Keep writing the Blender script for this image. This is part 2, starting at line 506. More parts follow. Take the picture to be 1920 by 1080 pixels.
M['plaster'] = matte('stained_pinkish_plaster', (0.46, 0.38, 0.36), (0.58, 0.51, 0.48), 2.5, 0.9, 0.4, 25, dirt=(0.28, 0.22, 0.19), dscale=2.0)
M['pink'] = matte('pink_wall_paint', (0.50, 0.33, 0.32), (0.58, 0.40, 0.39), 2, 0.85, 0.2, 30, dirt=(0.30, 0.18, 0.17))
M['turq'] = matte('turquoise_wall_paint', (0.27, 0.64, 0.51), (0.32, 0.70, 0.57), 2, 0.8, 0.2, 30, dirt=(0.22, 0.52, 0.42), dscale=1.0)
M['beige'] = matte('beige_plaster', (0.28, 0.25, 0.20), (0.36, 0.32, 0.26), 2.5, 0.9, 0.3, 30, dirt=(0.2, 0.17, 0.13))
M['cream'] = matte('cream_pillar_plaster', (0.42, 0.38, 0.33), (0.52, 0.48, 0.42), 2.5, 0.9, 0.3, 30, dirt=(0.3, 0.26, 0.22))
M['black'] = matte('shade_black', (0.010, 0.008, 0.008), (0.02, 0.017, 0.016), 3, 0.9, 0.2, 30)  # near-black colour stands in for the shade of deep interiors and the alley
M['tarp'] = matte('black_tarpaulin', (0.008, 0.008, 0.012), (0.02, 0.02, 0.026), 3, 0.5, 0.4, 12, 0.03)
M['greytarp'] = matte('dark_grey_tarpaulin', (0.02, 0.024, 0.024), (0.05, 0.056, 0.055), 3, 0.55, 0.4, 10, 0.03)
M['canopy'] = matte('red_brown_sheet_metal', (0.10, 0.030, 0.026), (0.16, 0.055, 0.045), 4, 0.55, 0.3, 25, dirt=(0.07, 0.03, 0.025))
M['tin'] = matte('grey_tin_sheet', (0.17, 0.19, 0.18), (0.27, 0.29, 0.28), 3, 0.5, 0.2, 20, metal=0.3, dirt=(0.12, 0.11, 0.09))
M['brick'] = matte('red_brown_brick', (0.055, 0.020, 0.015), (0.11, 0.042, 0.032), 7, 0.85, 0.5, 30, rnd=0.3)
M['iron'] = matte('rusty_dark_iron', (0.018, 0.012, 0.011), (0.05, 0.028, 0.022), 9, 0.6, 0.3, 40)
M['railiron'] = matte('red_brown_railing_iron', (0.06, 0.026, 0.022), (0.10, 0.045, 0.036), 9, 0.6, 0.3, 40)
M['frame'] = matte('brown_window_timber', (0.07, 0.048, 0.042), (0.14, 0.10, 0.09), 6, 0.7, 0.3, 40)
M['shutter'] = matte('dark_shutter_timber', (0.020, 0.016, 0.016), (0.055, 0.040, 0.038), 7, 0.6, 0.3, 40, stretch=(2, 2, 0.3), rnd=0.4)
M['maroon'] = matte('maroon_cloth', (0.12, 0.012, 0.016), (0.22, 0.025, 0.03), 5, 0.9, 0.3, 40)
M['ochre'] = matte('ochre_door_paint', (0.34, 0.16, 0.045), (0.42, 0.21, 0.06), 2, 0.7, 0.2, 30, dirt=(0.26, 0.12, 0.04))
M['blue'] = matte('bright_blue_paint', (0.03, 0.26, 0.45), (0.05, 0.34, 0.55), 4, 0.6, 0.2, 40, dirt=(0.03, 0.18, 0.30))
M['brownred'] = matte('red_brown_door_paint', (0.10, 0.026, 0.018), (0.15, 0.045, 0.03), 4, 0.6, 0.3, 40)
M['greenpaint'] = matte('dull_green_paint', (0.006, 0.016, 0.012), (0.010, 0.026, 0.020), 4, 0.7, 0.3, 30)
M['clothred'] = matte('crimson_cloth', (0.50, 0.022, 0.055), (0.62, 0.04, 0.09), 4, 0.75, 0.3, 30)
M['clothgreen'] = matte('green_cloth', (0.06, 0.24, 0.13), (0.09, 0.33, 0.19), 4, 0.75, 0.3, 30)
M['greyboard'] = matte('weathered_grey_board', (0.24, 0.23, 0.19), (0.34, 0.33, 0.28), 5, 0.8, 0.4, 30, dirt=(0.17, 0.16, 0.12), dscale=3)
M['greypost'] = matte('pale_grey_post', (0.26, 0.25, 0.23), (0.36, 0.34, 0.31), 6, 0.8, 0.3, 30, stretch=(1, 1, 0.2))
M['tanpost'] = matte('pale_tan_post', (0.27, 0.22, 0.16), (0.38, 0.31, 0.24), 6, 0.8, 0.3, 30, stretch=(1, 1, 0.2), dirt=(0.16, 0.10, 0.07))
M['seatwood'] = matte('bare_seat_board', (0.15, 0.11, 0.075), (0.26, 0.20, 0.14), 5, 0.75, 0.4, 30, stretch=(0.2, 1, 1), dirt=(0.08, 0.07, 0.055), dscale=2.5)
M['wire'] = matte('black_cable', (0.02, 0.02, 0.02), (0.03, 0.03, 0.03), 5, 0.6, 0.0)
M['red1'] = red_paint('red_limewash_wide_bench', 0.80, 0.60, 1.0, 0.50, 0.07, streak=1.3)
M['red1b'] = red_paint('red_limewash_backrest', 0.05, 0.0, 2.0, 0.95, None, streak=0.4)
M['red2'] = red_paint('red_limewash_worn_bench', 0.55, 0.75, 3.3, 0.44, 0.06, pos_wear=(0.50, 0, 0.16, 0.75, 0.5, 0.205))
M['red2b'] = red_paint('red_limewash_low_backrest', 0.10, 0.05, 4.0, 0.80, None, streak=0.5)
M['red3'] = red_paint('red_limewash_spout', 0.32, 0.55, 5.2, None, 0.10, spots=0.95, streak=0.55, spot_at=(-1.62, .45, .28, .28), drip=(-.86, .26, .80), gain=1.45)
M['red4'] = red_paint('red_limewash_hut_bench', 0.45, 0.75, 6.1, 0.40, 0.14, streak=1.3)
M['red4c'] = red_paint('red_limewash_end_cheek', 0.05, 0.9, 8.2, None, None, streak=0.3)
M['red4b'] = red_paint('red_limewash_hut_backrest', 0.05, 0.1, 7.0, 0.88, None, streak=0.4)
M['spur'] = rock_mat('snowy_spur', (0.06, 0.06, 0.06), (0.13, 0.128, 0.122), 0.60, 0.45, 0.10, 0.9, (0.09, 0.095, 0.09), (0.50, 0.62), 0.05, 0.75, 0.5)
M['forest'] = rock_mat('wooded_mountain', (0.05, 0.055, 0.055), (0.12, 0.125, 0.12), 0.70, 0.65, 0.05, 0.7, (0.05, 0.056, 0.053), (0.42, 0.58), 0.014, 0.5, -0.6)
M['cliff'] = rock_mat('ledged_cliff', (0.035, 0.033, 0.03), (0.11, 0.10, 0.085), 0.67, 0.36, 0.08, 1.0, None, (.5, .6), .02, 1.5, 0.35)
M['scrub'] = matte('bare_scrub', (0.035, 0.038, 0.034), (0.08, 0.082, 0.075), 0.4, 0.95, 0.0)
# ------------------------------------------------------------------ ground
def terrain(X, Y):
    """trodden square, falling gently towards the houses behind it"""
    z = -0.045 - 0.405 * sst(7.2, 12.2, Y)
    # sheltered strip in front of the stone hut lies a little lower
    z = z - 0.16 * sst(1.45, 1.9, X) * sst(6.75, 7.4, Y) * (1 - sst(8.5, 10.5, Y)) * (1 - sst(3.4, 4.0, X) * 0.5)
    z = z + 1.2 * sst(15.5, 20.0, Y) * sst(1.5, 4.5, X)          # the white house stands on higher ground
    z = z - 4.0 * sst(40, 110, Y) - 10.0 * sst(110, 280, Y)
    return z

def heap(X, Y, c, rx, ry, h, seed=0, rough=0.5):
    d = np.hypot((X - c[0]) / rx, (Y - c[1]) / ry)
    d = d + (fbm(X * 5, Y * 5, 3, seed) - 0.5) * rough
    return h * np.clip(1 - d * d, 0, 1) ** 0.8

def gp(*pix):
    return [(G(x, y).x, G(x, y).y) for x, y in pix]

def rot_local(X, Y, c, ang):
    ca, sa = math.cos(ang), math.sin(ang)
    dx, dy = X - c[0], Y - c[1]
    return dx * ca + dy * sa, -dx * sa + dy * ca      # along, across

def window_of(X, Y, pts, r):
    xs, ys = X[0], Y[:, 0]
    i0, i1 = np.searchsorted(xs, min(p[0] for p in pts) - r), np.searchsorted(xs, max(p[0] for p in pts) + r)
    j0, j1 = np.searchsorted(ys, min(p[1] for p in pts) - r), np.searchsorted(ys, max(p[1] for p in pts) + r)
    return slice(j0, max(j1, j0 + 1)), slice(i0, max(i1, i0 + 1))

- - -

Restate the listing exactly, starting at its first line and ending at the line where "dirt=(0.3, 0.26, 0.22))" occurs; include both and no other lines.

▶ [REPLY TO THE TASK]:
Keep writing the Blender script for this image. This is part 2, starting at line 506. More parts follow. Take the picture to be 1920 by 1080 pixels.
M['plaster'] = matte('stained_pinkish_plaster', (0.46, 0.38, 0.36), (0.58, 0.51, 0.48), 2.5, 0.9, 0.4, 25, dirt=(0.28, 0.22, 0.19), dscale=2.0)
M['pink'] = matte('pink_wall_paint', (0.50, 0.33, 0.32), (0.58, 0.40, 0.39), 2, 0.85, 0.2, 30, dirt=(0.30, 0.18, 0.17))
M['turq'] = matte('turquoise_wall_paint', (0.27, 0.64, 0.51), (0.32, 0.70, 0.57), 2, 0.8, 0.2, 30, dirt=(0.22, 0.52, 0.42), dscale=1.0)
M['beige'] = matte('beige_plaster', (0.28, 0.25, 0.20), (0.36, 0.32, 0.26), 2.5, 0.9, 0.3, 30, dirt=(0.2, 0.17, 0.13))
M['cream'] = matte('cream_pillar_plaster', (0.42, 0.38, 0.33), (0.52, 0.48, 0.42), 2.5, 0.9, 0.3, 30, dirt=(0.3, 0.26, 0.22))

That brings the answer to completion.